Cinnafuego Toast Crunch
General Mills (2023)
The original Cinnamon Toast Crunch was one of my favorite breakfast cereals when I was a kid, but they've gotten a little crazy with variations over the years. Apple Pie Toast Crunch is only one that I've tried that I found to be as good as the original. French Toast Crunch was alright too, but all it really did for me was make me wish I had bought a box of regular Cinnamon Toast Crunch instead. When I saw that they made a limited edition flavor that had so much cinnamon that they put fire in the title, I knew I had to give it a shot.
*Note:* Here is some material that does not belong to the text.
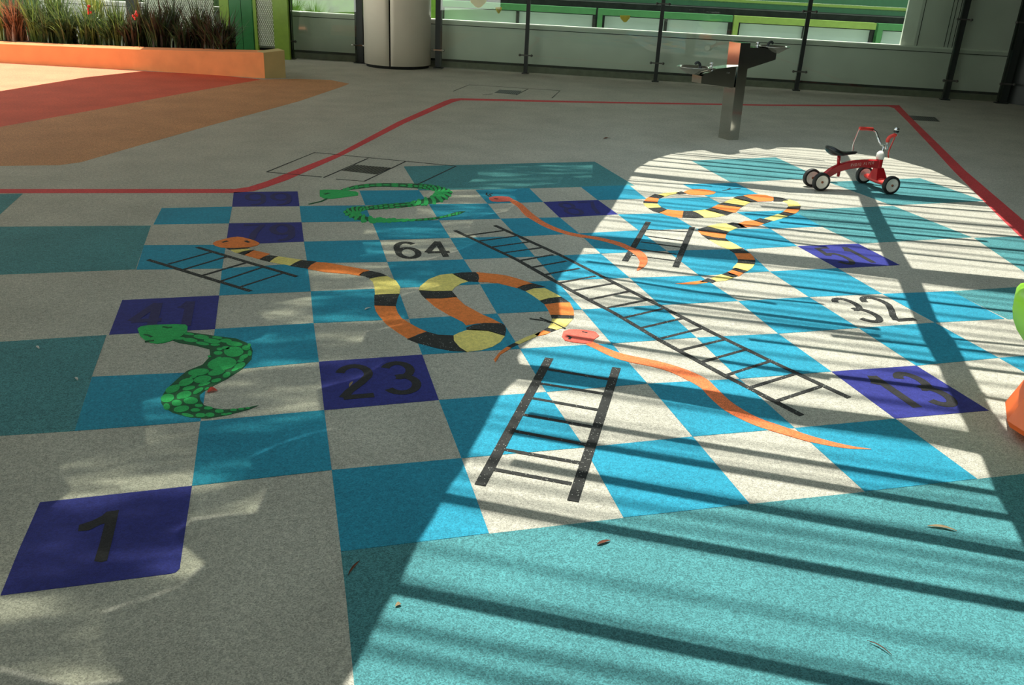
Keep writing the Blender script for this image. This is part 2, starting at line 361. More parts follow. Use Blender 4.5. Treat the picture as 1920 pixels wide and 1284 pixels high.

This cereal tasted exactly like Red Hots candy. If you haven't heard of these, they're a sugar candy that has been around since the 1930's. They came in little boxes which were often on display alongside similar candies like Lemonheads, Cherry Clan, and Alexander The Grape. When I was a kid, I usually saw these sitting on the counter near the register at places like Pantry Quik or Rea & Derick next to boxes of baseball cards and Garbage Pail Kids. I can't remember if they cost a dime or a quarter, but they were pretty cheap. They were spicy, but it's a very particular kind of spicy that isn't really comparable to peppers or hot sauce. The best way I can describe them is to have you imagine the last artificially flavored cinnamon thing you've consumed, and now imagine that same thing if they used about five times more cinnamon flavoring into the batch of ingredients than it was supposed to have. That's what Red Hots were like, and Cinnafuego Toast Crunch tasted exactly the same way, but with a crispy breakfast cereal texture.
Red Hots aren't bad when you're 7 years old and you're eating 1.5 ounces of them before a little league game, however they're not a great choice when you're 42 and you pour them in a big bowl with milk for breakfast. The first spoonful was interesting. The second spoonful was nauseating. The third spoonful inspired me to grab an old grocery bag to pour the rest of the bowl into so that it didn't make a mess in the garbage can when I threw it out. It's not that it was too hot or spicy or that it burned my mouth or anything like that. It just tasted so god awful that I couldn't imagine eating the whole bowl unless there was a cash prize involved.
The best thing I can say about Cinnafuego Toast Crunch is that it's sold in relatively small 5.9 oz pouch instead of a big box so I didn't feel quite as bad about throwing it away. It's an interesting concept, and it might be alright if you used these in place of Chex to make a cinnamon trail mix, but as a breakfast cereal, this gets a thumbs down.